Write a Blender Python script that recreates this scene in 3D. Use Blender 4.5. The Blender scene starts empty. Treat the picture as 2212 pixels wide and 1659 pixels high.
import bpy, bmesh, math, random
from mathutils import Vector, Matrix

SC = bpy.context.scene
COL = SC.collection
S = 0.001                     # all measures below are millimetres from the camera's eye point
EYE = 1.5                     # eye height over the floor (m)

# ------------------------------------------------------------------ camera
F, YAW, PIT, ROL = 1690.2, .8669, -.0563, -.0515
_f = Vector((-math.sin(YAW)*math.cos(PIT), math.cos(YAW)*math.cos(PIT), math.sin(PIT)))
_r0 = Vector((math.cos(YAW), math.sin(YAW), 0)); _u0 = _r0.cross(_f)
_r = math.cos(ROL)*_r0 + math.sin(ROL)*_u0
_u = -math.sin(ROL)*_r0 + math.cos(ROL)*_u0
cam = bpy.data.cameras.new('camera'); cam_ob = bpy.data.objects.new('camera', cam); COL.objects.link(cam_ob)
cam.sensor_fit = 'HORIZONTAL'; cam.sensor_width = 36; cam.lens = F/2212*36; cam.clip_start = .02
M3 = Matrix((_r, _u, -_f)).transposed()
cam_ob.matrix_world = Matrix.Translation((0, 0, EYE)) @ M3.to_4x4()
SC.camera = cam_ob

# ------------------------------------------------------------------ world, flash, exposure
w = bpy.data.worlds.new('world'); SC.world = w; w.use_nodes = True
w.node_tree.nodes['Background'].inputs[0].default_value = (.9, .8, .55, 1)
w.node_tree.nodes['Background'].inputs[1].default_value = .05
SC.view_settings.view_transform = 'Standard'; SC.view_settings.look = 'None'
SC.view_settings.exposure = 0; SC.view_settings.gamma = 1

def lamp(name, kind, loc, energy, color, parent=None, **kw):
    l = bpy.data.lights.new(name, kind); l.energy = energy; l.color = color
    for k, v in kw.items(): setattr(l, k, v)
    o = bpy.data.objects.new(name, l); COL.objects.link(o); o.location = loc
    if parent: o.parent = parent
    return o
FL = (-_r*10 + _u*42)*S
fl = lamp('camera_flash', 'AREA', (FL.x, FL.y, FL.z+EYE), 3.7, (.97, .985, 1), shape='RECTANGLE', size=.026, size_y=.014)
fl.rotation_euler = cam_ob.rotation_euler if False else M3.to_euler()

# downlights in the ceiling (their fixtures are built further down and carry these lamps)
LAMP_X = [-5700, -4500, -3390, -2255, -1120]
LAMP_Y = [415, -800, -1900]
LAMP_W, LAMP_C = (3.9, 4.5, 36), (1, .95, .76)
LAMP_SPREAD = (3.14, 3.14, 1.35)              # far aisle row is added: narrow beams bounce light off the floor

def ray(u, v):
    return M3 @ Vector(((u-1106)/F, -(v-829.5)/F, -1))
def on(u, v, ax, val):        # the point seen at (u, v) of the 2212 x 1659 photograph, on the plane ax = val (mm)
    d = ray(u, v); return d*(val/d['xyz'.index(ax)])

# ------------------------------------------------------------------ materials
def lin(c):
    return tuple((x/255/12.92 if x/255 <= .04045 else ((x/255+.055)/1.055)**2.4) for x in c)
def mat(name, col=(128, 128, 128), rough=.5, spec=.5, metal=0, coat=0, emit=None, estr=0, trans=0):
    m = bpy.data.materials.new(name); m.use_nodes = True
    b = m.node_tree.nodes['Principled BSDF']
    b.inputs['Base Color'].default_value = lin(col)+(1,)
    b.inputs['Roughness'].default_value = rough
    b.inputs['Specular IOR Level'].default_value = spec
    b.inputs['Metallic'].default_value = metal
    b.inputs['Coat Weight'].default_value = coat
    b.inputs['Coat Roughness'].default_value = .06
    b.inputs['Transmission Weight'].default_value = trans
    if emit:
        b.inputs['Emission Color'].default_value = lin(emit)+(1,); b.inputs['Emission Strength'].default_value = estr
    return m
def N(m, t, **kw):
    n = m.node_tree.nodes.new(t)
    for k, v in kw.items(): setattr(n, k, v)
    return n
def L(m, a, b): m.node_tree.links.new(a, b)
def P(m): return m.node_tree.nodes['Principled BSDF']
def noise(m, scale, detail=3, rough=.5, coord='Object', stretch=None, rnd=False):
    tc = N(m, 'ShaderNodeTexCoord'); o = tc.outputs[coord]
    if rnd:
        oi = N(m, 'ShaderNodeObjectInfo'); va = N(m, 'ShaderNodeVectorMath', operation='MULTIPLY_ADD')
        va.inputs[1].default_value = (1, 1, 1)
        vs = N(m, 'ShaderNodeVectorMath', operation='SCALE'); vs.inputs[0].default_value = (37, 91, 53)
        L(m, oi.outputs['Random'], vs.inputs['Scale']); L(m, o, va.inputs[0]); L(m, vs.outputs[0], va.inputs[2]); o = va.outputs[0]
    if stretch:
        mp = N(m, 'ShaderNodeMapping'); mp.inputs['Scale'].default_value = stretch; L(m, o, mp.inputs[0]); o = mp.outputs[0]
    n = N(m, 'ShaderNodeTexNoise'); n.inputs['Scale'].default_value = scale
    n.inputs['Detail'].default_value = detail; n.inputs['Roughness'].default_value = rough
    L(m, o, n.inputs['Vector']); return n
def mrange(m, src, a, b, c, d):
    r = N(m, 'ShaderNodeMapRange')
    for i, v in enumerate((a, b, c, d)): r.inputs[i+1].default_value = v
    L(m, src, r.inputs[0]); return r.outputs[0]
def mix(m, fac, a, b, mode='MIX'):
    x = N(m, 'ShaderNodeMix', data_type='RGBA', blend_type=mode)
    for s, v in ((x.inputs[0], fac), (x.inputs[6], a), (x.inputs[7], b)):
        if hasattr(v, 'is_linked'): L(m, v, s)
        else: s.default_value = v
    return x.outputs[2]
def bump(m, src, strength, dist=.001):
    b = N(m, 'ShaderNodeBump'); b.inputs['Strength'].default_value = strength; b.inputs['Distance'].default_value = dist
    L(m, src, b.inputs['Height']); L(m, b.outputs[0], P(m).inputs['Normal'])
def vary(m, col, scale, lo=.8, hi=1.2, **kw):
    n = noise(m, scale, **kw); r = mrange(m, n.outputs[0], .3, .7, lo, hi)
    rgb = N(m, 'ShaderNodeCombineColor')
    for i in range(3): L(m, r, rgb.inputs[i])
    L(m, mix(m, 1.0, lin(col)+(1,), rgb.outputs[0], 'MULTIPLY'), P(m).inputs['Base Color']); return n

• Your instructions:
Only the lines from the top of the data through the line that contains "SC.view_settings.exposure = 0;" should be quoted, exactly as they stand.

• Result of the task:
Write a Blender Python script that recreates this scene in 3D. Use Blender 4.5. The Blender scene starts empty. Treat the picture as 2212 pixels wide and 1659 pixels high.
import bpy, bmesh, math, random
from mathutils import Vector, Matrix

SC = bpy.context.scene
COL = SC.collection
S = 0.001                     # all measures below are millimetres from the camera's eye point
EYE = 1.5                     # eye height over the floor (m)

# ------------------------------------------------------------------ camera
F, YAW, PIT, ROL = 1690.2, .8669, -.0563, -.0515
_f = Vector((-math.sin(YAW)*math.cos(PIT), math.cos(YAW)*math.cos(PIT), math.sin(PIT)))
_r0 = Vector((math.cos(YAW), math.sin(YAW), 0)); _u0 = _r0.cross(_f)
_r = math.cos(ROL)*_r0 + math.sin(ROL)*_u0
_u = -math.sin(ROL)*_r0 + math.cos(ROL)*_u0
cam = bpy.data.cameras.new('camera'); cam_ob = bpy.data.objects.new('camera', cam); COL.objects.link(cam_ob)
cam.sensor_fit = 'HORIZONTAL'; cam.sensor_width = 36; cam.lens = F/2212*36; cam.clip_start = .02
M3 = Matrix((_r, _u, -_f)).transposed()
cam_ob.matrix_world = Matrix.Translation((0, 0, EYE)) @ M3.to_4x4()
SC.camera = cam_ob

# ------------------------------------------------------------------ world, flash, exposure
w = bpy.data.worlds.new('world'); SC.world = w; w.use_nodes = True
w.node_tree.nodes['Background'].inputs[0].default_value = (.9, .8, .55, 1)
w.node_tree.nodes['Background'].inputs[1].default_value = .05
SC.view_settings.view_transform = 'Standard'; SC.view_settings.look = 'None'
SC.view_settings.exposure = 0; SC.view_settings.gamma = 1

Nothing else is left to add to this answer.